◆ Listed entries:
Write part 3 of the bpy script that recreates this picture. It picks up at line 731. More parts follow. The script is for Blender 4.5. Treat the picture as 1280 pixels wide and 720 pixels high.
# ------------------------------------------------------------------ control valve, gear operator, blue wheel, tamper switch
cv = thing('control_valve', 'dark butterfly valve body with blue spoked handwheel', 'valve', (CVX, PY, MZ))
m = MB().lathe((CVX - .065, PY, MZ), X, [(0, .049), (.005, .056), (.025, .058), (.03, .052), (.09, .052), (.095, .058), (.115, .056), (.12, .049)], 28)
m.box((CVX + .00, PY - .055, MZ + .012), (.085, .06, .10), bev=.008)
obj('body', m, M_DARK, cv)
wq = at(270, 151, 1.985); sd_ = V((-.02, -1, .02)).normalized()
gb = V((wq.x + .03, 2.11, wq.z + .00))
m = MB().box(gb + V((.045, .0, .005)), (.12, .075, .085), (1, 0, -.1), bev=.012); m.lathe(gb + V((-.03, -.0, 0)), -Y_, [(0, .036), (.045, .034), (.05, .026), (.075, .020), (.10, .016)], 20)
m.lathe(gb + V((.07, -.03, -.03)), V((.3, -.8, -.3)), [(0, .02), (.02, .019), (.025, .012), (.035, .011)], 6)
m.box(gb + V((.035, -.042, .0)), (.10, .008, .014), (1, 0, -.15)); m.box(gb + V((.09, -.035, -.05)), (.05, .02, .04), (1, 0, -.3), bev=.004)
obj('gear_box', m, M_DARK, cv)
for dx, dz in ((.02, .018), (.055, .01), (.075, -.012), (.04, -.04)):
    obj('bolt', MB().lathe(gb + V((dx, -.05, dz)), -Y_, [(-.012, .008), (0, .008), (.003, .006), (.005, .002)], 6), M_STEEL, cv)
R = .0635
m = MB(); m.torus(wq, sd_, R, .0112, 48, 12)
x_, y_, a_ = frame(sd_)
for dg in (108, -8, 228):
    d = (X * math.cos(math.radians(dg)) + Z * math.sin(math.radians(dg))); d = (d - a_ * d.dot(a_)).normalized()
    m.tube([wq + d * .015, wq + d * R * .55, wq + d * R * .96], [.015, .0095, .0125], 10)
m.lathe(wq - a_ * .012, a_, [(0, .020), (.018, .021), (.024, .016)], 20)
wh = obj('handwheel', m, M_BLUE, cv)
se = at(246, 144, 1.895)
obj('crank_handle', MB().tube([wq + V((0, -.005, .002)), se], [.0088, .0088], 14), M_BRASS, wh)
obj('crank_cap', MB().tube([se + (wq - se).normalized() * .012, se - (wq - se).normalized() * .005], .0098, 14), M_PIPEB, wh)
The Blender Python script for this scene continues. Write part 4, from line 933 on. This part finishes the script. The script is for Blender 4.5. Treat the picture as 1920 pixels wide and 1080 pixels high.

◆ Set problem: Scan the records above for the string "pixels", then report every line that contains it.

◆ Answer to the exercise:
Write part 3 of the bpy script that recreates this picture. It picks up at line 731. More parts follow. The script is for Blender 4.5. Treat the picture as 1280 pixels wide and 720 pixels high.
The Blender Python script for this scene continues. Write part 4, from line 933 on. This part finishes the script. The script is for Blender 4.5. Treat the picture as 1920 pixels wide and 1080 pixels high.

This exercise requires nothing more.